Tight Senate race could be decided by rural fuel costs
In the coastal city of Dillingham, gasoline station owner John Stelling said he had just pushed his pump to $9.10 a gallon when he wondered whether the meter could handle $10. “Not sure if it’ll handle those,” he said of double-digit prices. His station and the city’s two others all sell gas at about $9 a gallon; heating oil sells for roughly the same price, and diesel slightly more.
Remote Alaska communities are not connected to the road system. Fuel arrives by barge in summer, and the last barge to unload sets the price until the next delivery months later. Many towns placed their annual orders in the spring, just as the U.S. war with Iran sent global crude prices surging. The Journal reported that even if a peace deal reopens the Strait of Hormuz, rural Alaskans will be stuck with expensive fuel long after prices fall elsewhere.

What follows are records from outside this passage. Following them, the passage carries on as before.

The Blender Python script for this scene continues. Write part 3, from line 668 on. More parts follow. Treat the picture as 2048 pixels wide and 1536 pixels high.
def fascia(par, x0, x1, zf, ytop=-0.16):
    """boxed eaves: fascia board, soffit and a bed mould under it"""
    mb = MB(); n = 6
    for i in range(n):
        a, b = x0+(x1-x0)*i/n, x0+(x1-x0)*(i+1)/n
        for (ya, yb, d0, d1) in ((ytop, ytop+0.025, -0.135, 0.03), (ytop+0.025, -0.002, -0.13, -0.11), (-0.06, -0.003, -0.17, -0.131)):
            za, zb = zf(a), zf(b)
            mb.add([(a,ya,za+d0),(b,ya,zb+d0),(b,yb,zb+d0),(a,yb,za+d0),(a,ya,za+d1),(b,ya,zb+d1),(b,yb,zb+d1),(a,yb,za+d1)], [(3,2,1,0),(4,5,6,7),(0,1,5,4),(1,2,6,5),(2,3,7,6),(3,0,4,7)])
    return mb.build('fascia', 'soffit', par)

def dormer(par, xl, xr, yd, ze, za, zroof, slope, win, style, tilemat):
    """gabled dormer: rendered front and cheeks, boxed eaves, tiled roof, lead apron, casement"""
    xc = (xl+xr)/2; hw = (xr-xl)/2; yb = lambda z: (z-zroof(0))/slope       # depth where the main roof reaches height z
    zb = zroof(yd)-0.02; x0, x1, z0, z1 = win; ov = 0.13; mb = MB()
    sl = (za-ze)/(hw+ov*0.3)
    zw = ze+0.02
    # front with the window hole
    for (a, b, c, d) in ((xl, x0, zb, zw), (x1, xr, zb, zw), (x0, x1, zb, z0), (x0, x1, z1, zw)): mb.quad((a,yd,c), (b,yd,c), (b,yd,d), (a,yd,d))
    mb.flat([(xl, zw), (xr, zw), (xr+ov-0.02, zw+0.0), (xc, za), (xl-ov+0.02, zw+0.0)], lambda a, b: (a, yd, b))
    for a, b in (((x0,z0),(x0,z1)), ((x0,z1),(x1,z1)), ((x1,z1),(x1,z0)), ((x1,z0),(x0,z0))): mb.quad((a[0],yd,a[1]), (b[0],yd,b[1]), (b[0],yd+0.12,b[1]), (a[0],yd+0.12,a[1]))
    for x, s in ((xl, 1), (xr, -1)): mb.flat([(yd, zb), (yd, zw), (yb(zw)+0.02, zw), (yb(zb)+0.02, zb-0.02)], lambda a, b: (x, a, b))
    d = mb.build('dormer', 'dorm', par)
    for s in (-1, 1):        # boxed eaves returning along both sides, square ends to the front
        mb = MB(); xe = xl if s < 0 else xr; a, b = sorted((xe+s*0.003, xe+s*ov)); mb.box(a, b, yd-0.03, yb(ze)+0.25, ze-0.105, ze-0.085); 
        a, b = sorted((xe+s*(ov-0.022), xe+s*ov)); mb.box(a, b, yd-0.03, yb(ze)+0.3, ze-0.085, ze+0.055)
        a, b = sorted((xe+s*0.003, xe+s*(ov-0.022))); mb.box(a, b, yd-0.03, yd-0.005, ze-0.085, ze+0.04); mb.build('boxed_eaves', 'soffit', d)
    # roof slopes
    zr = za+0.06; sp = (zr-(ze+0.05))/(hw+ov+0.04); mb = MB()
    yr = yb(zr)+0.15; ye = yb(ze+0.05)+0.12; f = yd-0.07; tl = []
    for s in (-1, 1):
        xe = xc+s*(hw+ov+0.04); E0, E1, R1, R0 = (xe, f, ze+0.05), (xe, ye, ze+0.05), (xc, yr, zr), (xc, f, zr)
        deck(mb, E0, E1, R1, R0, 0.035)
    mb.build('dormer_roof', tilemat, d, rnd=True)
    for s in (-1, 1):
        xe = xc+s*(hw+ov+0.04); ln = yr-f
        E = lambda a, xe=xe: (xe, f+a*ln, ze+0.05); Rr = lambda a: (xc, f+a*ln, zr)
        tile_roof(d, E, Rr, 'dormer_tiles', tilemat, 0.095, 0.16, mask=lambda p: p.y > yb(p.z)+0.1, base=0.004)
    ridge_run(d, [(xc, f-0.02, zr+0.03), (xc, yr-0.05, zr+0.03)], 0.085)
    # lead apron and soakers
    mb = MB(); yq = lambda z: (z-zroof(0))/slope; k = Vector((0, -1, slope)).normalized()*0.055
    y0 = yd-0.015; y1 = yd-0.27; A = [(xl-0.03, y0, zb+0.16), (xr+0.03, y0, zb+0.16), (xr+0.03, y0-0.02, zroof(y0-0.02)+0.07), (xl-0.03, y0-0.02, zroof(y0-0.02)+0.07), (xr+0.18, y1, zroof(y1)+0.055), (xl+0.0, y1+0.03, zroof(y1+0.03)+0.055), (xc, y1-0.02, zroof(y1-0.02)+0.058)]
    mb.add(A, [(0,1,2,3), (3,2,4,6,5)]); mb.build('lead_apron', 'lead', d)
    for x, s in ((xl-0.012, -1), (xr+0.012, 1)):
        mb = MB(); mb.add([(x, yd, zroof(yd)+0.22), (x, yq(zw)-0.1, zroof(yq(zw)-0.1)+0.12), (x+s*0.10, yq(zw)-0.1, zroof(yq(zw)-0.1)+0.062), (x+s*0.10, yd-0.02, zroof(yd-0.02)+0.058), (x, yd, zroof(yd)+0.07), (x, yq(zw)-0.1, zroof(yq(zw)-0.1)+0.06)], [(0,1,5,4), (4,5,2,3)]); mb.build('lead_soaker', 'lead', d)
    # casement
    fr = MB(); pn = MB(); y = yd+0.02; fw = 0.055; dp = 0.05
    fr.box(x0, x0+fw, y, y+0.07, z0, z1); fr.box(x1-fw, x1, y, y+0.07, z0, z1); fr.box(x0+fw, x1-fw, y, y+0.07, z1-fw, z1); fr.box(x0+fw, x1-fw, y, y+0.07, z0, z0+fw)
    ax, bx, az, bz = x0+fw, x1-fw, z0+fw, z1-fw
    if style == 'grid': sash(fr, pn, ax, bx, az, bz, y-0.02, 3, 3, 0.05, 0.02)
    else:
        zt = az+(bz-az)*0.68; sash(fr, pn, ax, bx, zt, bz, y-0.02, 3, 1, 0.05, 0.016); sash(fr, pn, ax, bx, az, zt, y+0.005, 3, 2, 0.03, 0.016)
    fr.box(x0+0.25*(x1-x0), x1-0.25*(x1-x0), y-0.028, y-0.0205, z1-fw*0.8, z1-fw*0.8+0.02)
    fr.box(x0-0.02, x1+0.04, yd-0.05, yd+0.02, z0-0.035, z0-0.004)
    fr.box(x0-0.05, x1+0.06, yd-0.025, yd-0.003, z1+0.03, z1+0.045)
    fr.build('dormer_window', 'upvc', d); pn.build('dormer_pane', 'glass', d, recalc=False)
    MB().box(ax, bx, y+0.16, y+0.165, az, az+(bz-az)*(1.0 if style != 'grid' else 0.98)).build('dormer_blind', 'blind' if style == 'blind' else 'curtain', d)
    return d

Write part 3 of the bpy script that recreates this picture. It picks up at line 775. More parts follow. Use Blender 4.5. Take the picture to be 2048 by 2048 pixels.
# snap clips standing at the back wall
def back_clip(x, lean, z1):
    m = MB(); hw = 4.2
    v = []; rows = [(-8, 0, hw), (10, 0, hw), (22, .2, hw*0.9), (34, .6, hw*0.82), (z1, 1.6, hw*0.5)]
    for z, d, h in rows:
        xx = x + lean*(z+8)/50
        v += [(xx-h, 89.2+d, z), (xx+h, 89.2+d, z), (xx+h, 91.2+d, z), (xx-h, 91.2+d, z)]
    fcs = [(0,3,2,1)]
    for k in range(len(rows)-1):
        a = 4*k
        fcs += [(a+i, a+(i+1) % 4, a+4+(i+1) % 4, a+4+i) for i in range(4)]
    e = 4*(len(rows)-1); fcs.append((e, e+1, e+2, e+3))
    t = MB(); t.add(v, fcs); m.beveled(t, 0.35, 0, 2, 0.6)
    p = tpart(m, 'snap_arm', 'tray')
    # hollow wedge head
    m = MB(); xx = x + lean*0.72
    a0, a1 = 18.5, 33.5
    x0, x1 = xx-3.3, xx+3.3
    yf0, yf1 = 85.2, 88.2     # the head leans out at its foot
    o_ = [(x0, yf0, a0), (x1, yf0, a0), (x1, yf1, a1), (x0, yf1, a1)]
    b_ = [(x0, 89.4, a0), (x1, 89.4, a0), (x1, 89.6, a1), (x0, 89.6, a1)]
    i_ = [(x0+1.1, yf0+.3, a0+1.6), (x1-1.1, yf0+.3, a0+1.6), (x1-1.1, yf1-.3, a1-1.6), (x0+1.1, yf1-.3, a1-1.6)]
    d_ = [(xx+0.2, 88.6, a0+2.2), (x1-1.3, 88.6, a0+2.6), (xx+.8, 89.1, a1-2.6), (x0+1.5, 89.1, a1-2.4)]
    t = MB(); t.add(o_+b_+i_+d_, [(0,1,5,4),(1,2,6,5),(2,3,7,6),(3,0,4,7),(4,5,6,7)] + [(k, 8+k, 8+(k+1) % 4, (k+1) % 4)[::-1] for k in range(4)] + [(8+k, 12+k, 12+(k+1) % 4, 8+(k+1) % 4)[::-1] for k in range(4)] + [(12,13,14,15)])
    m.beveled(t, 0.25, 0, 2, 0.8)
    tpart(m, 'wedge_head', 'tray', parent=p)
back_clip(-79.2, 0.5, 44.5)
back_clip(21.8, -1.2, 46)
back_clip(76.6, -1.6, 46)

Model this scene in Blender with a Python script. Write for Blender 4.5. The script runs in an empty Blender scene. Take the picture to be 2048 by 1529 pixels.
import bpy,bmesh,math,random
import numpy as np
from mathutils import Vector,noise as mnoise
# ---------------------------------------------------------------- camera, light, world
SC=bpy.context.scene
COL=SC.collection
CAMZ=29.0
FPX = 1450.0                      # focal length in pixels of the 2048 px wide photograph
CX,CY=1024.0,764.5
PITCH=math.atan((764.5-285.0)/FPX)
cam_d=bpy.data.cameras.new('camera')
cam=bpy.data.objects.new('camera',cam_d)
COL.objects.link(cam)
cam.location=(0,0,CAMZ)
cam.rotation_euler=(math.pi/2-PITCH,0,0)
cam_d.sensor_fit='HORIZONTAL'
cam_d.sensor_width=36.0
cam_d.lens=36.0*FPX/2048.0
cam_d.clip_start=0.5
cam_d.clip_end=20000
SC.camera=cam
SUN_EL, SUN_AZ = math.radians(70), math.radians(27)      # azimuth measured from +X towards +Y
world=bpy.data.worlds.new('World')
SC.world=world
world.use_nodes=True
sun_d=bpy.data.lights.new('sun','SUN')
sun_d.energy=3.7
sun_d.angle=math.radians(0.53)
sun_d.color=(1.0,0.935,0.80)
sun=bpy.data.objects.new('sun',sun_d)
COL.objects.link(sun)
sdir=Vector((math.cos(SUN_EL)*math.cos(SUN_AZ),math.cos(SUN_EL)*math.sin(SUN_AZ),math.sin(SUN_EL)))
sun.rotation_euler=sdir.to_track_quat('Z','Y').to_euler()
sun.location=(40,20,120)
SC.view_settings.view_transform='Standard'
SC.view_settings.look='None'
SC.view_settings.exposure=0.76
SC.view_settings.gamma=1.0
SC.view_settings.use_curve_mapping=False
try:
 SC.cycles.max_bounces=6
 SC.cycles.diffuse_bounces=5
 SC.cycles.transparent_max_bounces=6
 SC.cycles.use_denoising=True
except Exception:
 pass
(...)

Alaska Gov. Mike Dunleavy said the situation is a function of scale and geography. “The small scale of rural Alaska works against them, the distances work against them,” Dunleavy said in an interview. “It could end up being a tough fall and winter.”
Residents are already bracing. Gust Wahl, 84, who lives in the woods outside Dillingham, said he paid about $600 a month to heat his home last winter and expects to pay more once the barges arrive. This winter he plans to use a wood stove he bought eight years ago. Still, Wahl said he fully supports Trump and would give him a third term if he could. “If I had my way, I’d give him a third term,” he said.
Dillingham City Manager Jack Savo Jr. said the recent breakthrough in U.S.-Iran talks offers little comfort for his community. The city estimates it will need to spend $166,015 more in the 2027 fiscal year to heat buildings and fuel vehicles. It plans to reduce overtime and suspend some merit raises among other cuts. “Our prices do not react immediately to market changes and things happening in the world,” Savo said.
Alaska is the nation’s fifth-largest oil-producing state, but most of its crude is shipped abroad. A federal statute that restricts foreign ships from shuttling goods between U.S. ports makes it cheaper for remote communities to import fuel from other countries than to buy it from Alaska’s three main refineries. Mark Smith, an independent fuel-logistics expert, said “it’s way, way cheaper to get a foreign tanker and load it up in Korea and bring it to Alaska than it is to buy one gallon at the Alaska refinery.”
The Trump administration has made Alaska the centerpiece of its energy agenda, aiming to unlock new production and lower prices. In May, Interior Secretary Doug Burgum visited the Pikka project, which is set to produce 80,000 barrels a day later this year, and hailed “the Great Alaska Comeback.”
Tom Atkinson, the recently retired chief executive of the electric utility in the rural city of Kotzebue, said the new development has not yet helped ordinary residents. “In many ways, the oil-and-gas development hasn’t really got filtered down to the people who really need to be seeing the savings from it the most,” Atkinson said.
The high fuel costs are reshaping Alaska’s Senate race. Incumbent Republican Sen. Dan Sullivan is defending his seat against former Democratic U.S. Rep. Mary Peltola, in a contest that political observers expect will be tight. Justin Askoak, the fuel distributor in the village of New Stuyahok about 60 miles upriver from Dillingham, said he currently sells gasoline at $10 a gallon. He said he did not vote for either Trump or Kamala Harris in 2024 but is considering voting for Peltola. “Everything that we purchase is double,” Askoak said, “and it falls right into one spot, one administration.”